**STATED PROBLEM**
Find the number of lines in these records where the word "part" appears. Reply with that number and nothing more.

───

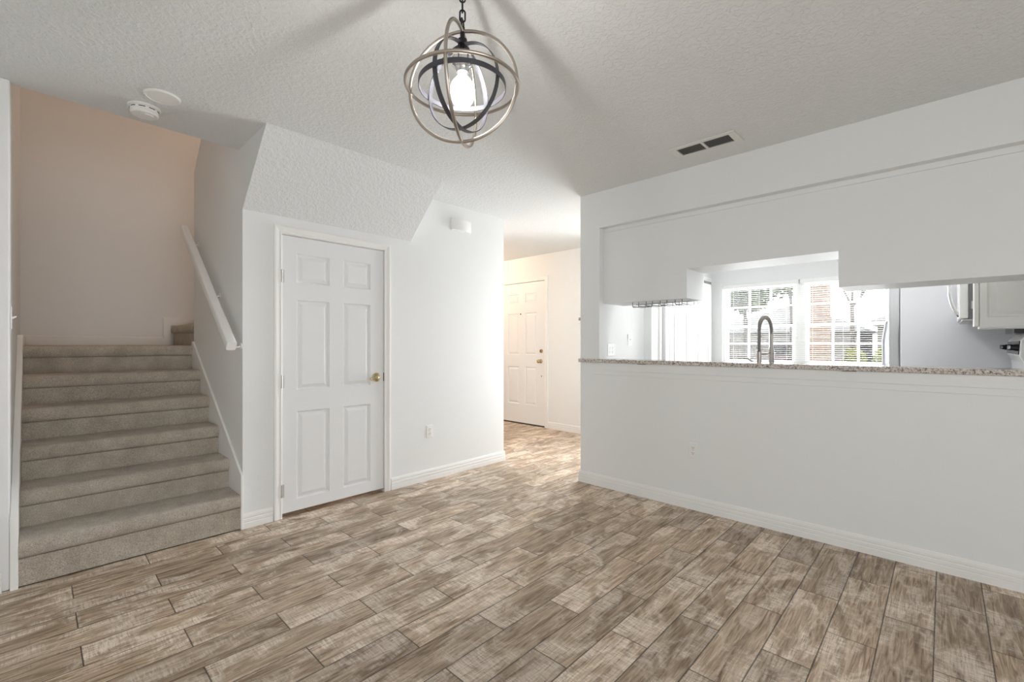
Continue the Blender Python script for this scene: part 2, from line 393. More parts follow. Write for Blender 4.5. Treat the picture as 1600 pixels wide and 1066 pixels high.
# jamb linings
bm = nb(); box(bm, dx0, YD, 0, 1.207, YD+.11, dz); box(bm, 2.022, YD, 0, dx1, YD+.11, dz); box(bm, 1.207, YD, 2.024, 2.022, YD+.11, dz)
struct('trim_3', bm, 'trim', 'white jamb lining of the closet door', 'door trim')
bm = nb(); box(bm, 5.206, fy0, 0, 5.33, 4.283, fz); box(bm, 5.206, 5.209, 0, 5.33, fy1, fz); box(bm, 5.206, 4.283, 2.192, 5.33, 5.209, fz)
struct('trim_4', bm, 'trim', 'white jamb of the front entry door', 'door trim')

# ------------------------------------------------------------------ panelled doors
def panel_slab(W, z0, z1, xs, zs, th=.035, rec=.012, field=.002):
    """slab with recessed, raised-field panels. xs / zs: lists of (a,b) panel spans"""
    bm = nb(); gx = sorted({0, W, *[v for s in xs for v in s]}); gz = sorted({z0, z1, *[v for s in zs for v in s]})
    def q(pts): bm.faces.new([bm.verts.new(p) for p in pts])
    for a, b in zip(gx, gx[1:]):
        for c, d in zip(gz, gz[1:]):
            if (a, b) in xs and (c, d) in zs:
                L = [(0, 0), (.009, rec), (.017, rec), (.040, field)]
                R = [[(a+i, y, c+i), (b-i, y, c+i), (b-i, y, d-i), (a+i, y, d-i)] for i, y in L]
                for r, s in zip(R, R[1:]):
                    for k in range(4): q([r[k], r[(k+1) % 4], s[(k+1) % 4], s[k]])
                q(R[-1])
            else: q([(a, 0, c), (b, 0, c), (b, 0, d), (a, 0, d)])
    q([(0, th, z0), (0, th, z1), (W, th, z1), (W, th, z0)])
    q([(0, 0, z0), (0, 0, z1), (0, th, z1), (0, th, z0)]); q([(W, 0, z0), (W, th, z0), (W, th, z1), (W, 0, z1)])
    q([(0, 0, z1), (W, 0, z1), (W, th, z1), (0, th, z1)]); q([(0, 0, z0), (0, th, z0), (W, th, z0), (W, 0, z0)])
    bmesh.ops.remove_doubles(bm, verts=bm.verts, dist=1e-5)
    return bm
# closet door
d1 = thing('door_1', 'white six-panel closet door with brass lever handle', 'door', (1.21, YD+.004, 0), 0, kind='structure')
obj('door_panel', panel_slab(.808, .030, 2.020, [(.104, .348), (.458, .690)], [(.112, .75), (.905, 1.563), (1.686, 1.90)]), 'door', d1, local=True)
bm = nb()
lathe(bm, [(0, 0), (.038, 0), (.038, .006), (.033, .014), (.018, .018), (.013, .030), (.013, .042), (0, .044)], (.742, 0, .965), (0, -1, 0), 28)
h = obj('door_handle', bm, 'brass', d1, local=True, smooth=40); h['label'] = 'brass round rose'
bm = nb(); tube(bm, [(.742, -.040, .965), (.728, -.048, .966), (.710, -.051, .963), (.690, -.049, .957), (.672, -.045, .955), (.662, -.041, .960)], [.012, .0135, .012, .011, .010, .008], 12)
obj('handle_lever', bm, 'brass', h, local=True, smooth=True)
for z in (1.725, .972, .195):
    bm = nb(); tube(bm, [(-.005, -.016, z-.045), (-.005, -.016, z+.045)], .0065, 10); box(bm, -.012, -.014, z-.045, .012, -.004, z+.045)
    hh = obj('hinge', bm, 'hinge', d1, local=True, smooth=35); hh['label'] = 'satin metal butt hinge'
bm = nb(); box(bm, .809, -.006, .93, .8115, .030, 1.0); o = obj('strike_plate', bm, 'slot', d1, local=True); o['label'] = 'dark latch strike'

# front entry door (seen beyond the closet wall)
d2 = thing('door_2', 'cream six-panel front entry door with brass knob and deadbolt', 'door', (5.212, 5.205, 0), RM90, kind='structure')
obj('door_panel', panel_slab(.918, .022, 2.183, [(.155, .392), (.522, .760)], [(.31, .89), (1.075, 1.72), (1.876, 2.02)], .045), 'door', d2, local=True)
bm = nb(); lathe(bm, [(0, 0), (.032, 0), (.030, .008), (.012, .014), (.012, .035), (.024, .042), (.029, .055), (.024, .066), (0, .070)], (.838, 0, .985), (0, -1, 0), 24)
o = obj('door_knob', bm, 'oldbrass', d2, local=True, smooth=True); o['label'] = 'brass round knob'
bm = nb(); lathe(bm, [(0, 0), (.030, 0), (.027, .012), (.012, .014), (0, .015)], (.848, 0, 1.135), (0, -1, 0), 24); box(bm, .844, -.03, 1.118, .852, -.012, 1.152)
o = obj('deadbolt', bm, 'oldbrass', d2, local=True, smooth=40); o['label'] = 'brass deadbolt'
bm = nb(); lathe(bm, [(0, 0), (.012, 0), (.010, .004), (0, .004)], (.430, 0, 1.707), (0, -1, 0), 16); obj('peephole', bm, 'slot', d2, local=True)
bm = nb(); lathe(bm, [(0, 0), (.009, 0), (.008, .003), (0, .003)], (.852, 0, .762), (0, -1, 0), 14); obj('lock_hole', bm, 'slot', d2, local=True)
bm = nb(); box(bm, 0, .004, .0, .918, .05, .022); o = obj('door_sweep', bm, 'rubber', d2, local=True)

# folding closet doors in the kitchen
d3 = thing('door_3', 'white folding closet doors of narrow panels in the kitchen', 'door', (4.64, 2.186, 0), 0, kind='structure')
for i in range(4):
    bm = panel_slab(.322, .02, 2.0, [(.085, .237)], [(.14, .86), (1.0, 1.62), (1.72, 1.90)], .03, .009)
    bm.transform(Matrix.Translation((.004 + i*.3275, -.0305, 0)))
    obj('door_leaf', bm, 'door', d3, local=True)
bm = nb(); box(bm, 0, -.032, 2.005, 1.315, -.002, 2.03); o = obj('door_track', bm, 'greyslot', d3, local=True); o['label'] = 'grey metal track'
bm = nb(); box(bm, 1.3135, -.030, .02, 1.3185, -.003, 2.005); obj('door_stop', bm, 'greyslot', d3, local=True)
casing('trim_5', (4.64, 2.19, 0), 0, -.03, 1.32, 2.035, 'white casing around the kitchen folding doors', .06)

# ------------------------------------------------------------------ staircase
NOSE = [3.384, 3.647, 3.905, 4.175, 4.450, 4.735]; TOP = [.232, .432, .632, .830, 1.026, 1.228]
st = thing('staircase', 'carpeted beige staircase climbing to a landing', 'staircase', (.44, 3.40, 0))
def step_poly(y, nxt, zb, zt, hb=.088):
    r = y + .022; c = zt - hb/2; P = [(r, zb), (r, zt-hb)]
    for k in range(11):
        a = -PI/2 - PI*k/10
        P.append((y + .036 + .036*math.cos(a), c + hb/2*math.sin(a)))
    P += [(nxt, zt), (nxt, zb)]
    return P
for i, (y, z) in enumerate(zip(NOSE, TOP)):
    zb = .006 if i == 0 else TOP[i-1]
    nxt = NOSE[i+1] + .022 if i < 5 else 5.745
    bm = nb(); prism(bm, step_poly(y, nxt, zb, z), 'x', -.058, .944)
    obj('step' if i < 5 else 'landing', bm, 'carpet', st, bevel=.012, seg=3, smooth=40)
for i in range(4):                                                     # upper flight turning right behind the wall
    x = .955 + .27*i; zb = 1.228 + .2*i; zt = zb + .2; hb = .088
    P = [(x+.022, zb), (x+.022, zt-hb)] + [(x + .036 + .036*math.cos(-PI/2 - PI*k/10), zt - hb/2 + hb/2*math.sin(-PI/2 - PI*k/10)) for k in range(11)] + [(x+.292, zt), (x+.292, zb)]
    bm = nb(); prism(bm, P, 'y', 4.765, 5.725); obj('step', bm, 'carpet', st, bevel=.012, seg=3, smooth=40)
# skirt boards
bm = nb(); prism(bm, [(3.388, 0), (3.388, .365), (4.742, 1.262), (4.775, 1.262), (4.775, 1.05), (3.6, 0)], 'x', .9445, .9595)
struct('trim_6', bm, 'trim', 'white skirt board along the right of the stairs', 'skirt board', bevel=.003)
bm = nb(); prism(bm, [(3.388, 0), (3.388, .37), (4.742, 1.275), (4.775, 1.305), (5.748, 1.305), (5.748, 1.1), (4.9, 1.0), (3.6, 0)], 'x', -.0875, -.0585)
struct('trim_7', bm, 'trim', 'white skirt board along the left of the stairs', 'skirt board', bevel=.003)
bm = nb(); prism(bm, [(-.0585, 1.228), (.925, 1.228), (.925, 1.505), (3.3, 1.505), (3.3, 1.44), (.955, 1.44), (.955, 1.30), (.925, 1.305), (-.0585, 1.305)], 'y', 5.73, 5.7495)
bm.free()
bm = nb(); P1 = [(-.0585, 1.2285), (.958, 1.2285), (.958, 1.430), (1.3, 1.43), (1.3, 1.502), (.898, 1.502), (.898, 1.303), (-.0585, 1.303)]
prism(bm, P1, 'y', 5.728, 5.7495); prism(bm, [(-.0585, 1.303), (.898, 1.303), (.898, 1.502), (1.3, 1.502), (1.3, 1.512), (.888, 1.512), (.888, 1.313), (-.0585, 1.313)], 'y', 5.74, 5.7495)
struct('trim_8', bm, 'trim', 'white stepped skirt board on the landing back wall', 'skirt board', bevel=.003)
# handrail
hr = thing('handrail', 'white round-edged wooden handrail on the stair wall', 'handrail', (.885, 3.37, 1.22))
a = Vector((.885, 3.372, 1.226)); b = Vector((.885, 4.735, 2.232)); d = (b-a).normalized(); up = d.cross(Vector((1, 0, 0))); up = up if up.z > 0 else -up
bm = nb(); sec = []
for cx, cz, a0 in ((.016, .020, 0), (-.016, .020, PI/2), (-.016, -.020, PI), (.016, -.020, 1.5*PI)):
    for k in range(5): t = a0 + k*PI/8; sec.append((cx + .012*math.cos(t), cz + .012*math.sin(t)))
A = [bm.verts.new(a + Vector((1, 0, 0))*u + up*v) for u, v in sec]; B = [bm.verts.new(b + Vector((1, 0, 0))*u + up*v) for u, v in sec]
bm.faces.new(A); bm.faces.new(B)
for i in range(len(sec)): j = (i+1) % len(sec); bm.faces.new((A[i], A[j], B[j], B[i]))
obj('rail', bm, 'trim', hr, smooth=40)
for f in (.045, .42, .90):
    p = a.lerp(b, f); bm = nb()
    tube(bm, [p + Vector((0, 0, -.03)), p + Vector((.03, 0, -.055)), p + Vector((.06, 0, -.05)), Vector((.958, p.y, p.z-.045))], .006, 8)
    lathe(bm, [(0, 0), (.022, 0), (.020, .006), (0, .008)], (.9595, p.y, p.z-.045), (-1, 0, 0), 16)
    obj('bracket', bm, 'plastic', hr, smooth=40)

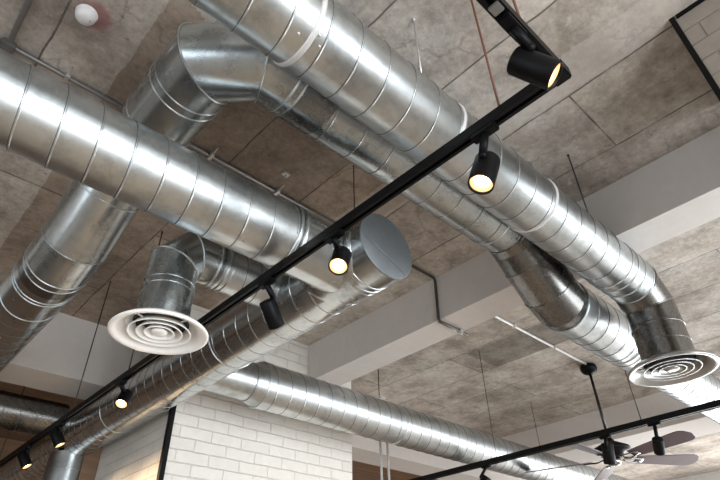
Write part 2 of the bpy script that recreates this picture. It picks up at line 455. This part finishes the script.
# its saddle flange where duct one meets it
bm = BM()
prev = None
for i in range(65):
    t = 2 * PI * i / 64
    R = []
    for rr, lift in ((.150, .007), (.182, .007), (.186, -.001)):
        y = 1.597 + rr * math.cos(t); z = rr * math.sin(t)
        x = -math.sqrt(max((.160 + lift) ** 2 - min(abs(z), .162) ** 2, 0)); z = max(-.160, min(.160, z))
        R.append(bm.verts.new(W(1.459 + x, y, 1.43 + z)))
    if prev: 
        for k in range(2): bm.faces.new((prev[k], prev[k + 1], R[k + 1], R[k]))
    prev = R
obj('flange', bm, M['galv_clean'], d1)

# duct three: large, runs under the beam and drops to the right air diffuser
d3 = thing('spiral_duct', 'large bright spiral duct across the top right that elbows down to an air diffuser', 'duct', W(-2, .9, 1.7), DG)
r3 = .143
bm = BM(); tube(bm, [W(-2.5, .9, 1.7), W(3.07, .9, 1.7)], r3, 64)
helix(bm, W(-2.5, .9, 1.7), W(2.72, .9, 1.7), r3, .1335, 0.0, hand=1)
obj('duct_shell', bm, M['galv'], d3)
for x in (2.80, 2.87, 2.96, 3.066):
    bm = BM(); band(bm, W(x, .9, 1.7), (1, 0, 0), r3, .012, .0045, 64); obj('collar', bm, M['galv'], d3)
EL = [W(3.05, .9, 1.70), W(3.115, .9, 1.70), W(3.252, .9, 1.592), W(3.262, .9, 1.44), W(3.262, .9, 1.30)]
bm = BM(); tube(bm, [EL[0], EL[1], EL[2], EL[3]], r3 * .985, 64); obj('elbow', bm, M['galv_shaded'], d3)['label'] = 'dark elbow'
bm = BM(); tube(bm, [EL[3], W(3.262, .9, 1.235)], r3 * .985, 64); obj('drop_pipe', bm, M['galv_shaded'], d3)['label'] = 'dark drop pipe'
for i in (1, 2):
    a = (EL[i] - EL[i - 1]).normalized(); b_ = (EL[i + 1] - EL[i]).normalized(); n_ = (a + b_).normalized()
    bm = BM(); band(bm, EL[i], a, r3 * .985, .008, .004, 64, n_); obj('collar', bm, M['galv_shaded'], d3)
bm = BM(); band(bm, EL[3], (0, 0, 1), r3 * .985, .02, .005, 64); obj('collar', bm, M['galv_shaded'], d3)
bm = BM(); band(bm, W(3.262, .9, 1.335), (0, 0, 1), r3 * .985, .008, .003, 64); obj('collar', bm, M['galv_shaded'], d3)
# pale sealant bands
for x, w_, tl in ((.60, .020, .10), (1.33, .016, .0), (2.02, .018, 0)):
    bm = BM(); nn = V((1, 0, tl)).normalized()
    band(bm, W(x, .9, 1.7), (1, 0, 0), r3 + .001, w_, .004, 64, nn); obj('sealant_band', bm, M['tape'], d3)['label'] = 'pale sealant band'
for t, s_ in ((4.1, .03), (4.35, -.03), (4.3, .05), (4.6, .02)):
    c = W(.60 + s_, .9 + r3 * math.cos(t), 1.7 + r3 * math.sin(t)); bm = BM()
    bmesh.ops.create_uvsphere(bm, u_segments=8, v_segments=6, radius=.0055, matrix=Matrix.Translation(c))
    obj('rivet', bm, M['zinc'], d3)

# duct four: comes up from lower left above duct one, turns, runs beside duct three, jogs down under the beam
d4 = thing('spiral_duct', 'long duct that turns a corner at the top left then follows behind the bright duct', 'duct', W(.515, 4.86, 1.58), DG)
r4 = .160
low = [W(.482, 4.80, 1.59), W(.482, 2.72, 1.59)]
bm = BM(); tube(bm, low, r4, 64); helix(bm, W(.482, 4.70, 1.59), W(.482, 3.15, 1.59), r4, .115, 0, hand=1)
obj('duct_shell', bm, M['galv_clean'], d4)
dr = [W(.482, 2.80, 1.59), W(.482, 2.68, 1.59), W(.487, 2.53, 1.635), W(.500, 2.27, 1.80), W(.515, 2.02, 1.95), W(.515, 1.86, 1.95)]
bm = BM(); tube(bm, dr, r4, 64); obj('offset_bend', bm, M['galv_clean'], d4)
for i in (1, 2, 3, 4):
    a = (dr[i] - dr[i - 1]).normalized(); b_ = (dr[i + 1] - dr[i]).normalized()
    bm = BM(); band(bm, dr[i], a, r4, .008, .0028, 64, (a + b_).normalized()); obj('collar', bm, M['galv'], d4)
for y in (2.715, 2.86, 2.89, 3.10):
    bm = BM(); band(bm, W(.482, y, 1.59), (0, 1, 0), r4, .008, .0028, 64); obj('collar', bm, M['galv'], d4)
cor = [W(.515, 1.90, 1.95), W(.515, 1.425, 1.95), W(.683, 1.257, 1.95), W(1.0, 1.257, 1.95)]
bm = BM(); tube(bm, cor, r4, 64); obj('corner_bend', bm, M['galv_soft'], d4)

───

**ANSWER TO THIS PROBLEM**
2